When he reins it in, it’s often to animate the dashed Utopian ambitions of modern architecture. Rakowitz’ installation Dull Roar (2005) centred on a vinyl blow-up model of Minoru Yamasaki’s grim Pruitt-Igoe public housing project in St Louis, which repeatedly inflated and deflated in a darkly comic re-enactment of its hopeful 1950s’ construction and its celebrated demolition in 1972. With drawings and other small sculptures Rakowitz tied together the local baseball team’s loss the night of the implosion, the ignoble death of Louis Kahn in a Penn Station lavatory and the collapse of Yamasaki’s more famous venture the World Trade Center.

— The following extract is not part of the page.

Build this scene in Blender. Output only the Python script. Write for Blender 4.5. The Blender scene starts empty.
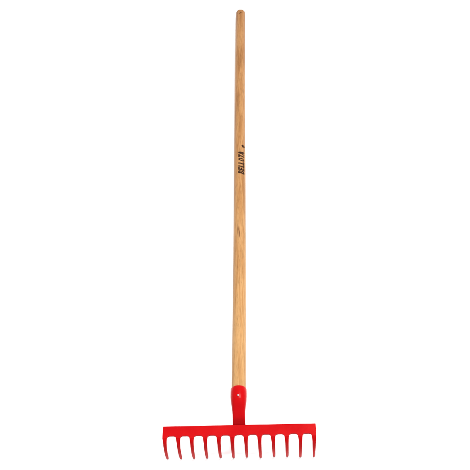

A similar kind of referential slapstick was at play in a show the artist did in Turin early this year. Endgames (2006) followed Buckminster Fuller’s geodesic dome from its inception in 1948 through an embarrassing fire that destroyed one version constructed for Montreal’s Expo ’67 to the collapse of the local Montreal baseball team in 2004. Another series focused on the defunct Houston Astrodome, recently infamous for its pitiful accommodation of hurricane refugees. Taking inspiration from a notation in Islamic law that allows existing structures to function as religious architecture, Rakowitz proposed the conversion of disused sports stadiums to mosques, making an Astroturf prayer rug to drive home his point.
This inspired convolution of events and relations weaves a loose web of indictments against culprits ranging from Modernist architects and planners to our collective obsession with sport, for crimes that remain unclear. Even indoors, when the conditions could seem most controllable, Rakowitz’ projects deflect concerted attention away from the individual works and onto the associative process between them, destabilizing themselves and the spectatorial transaction at large.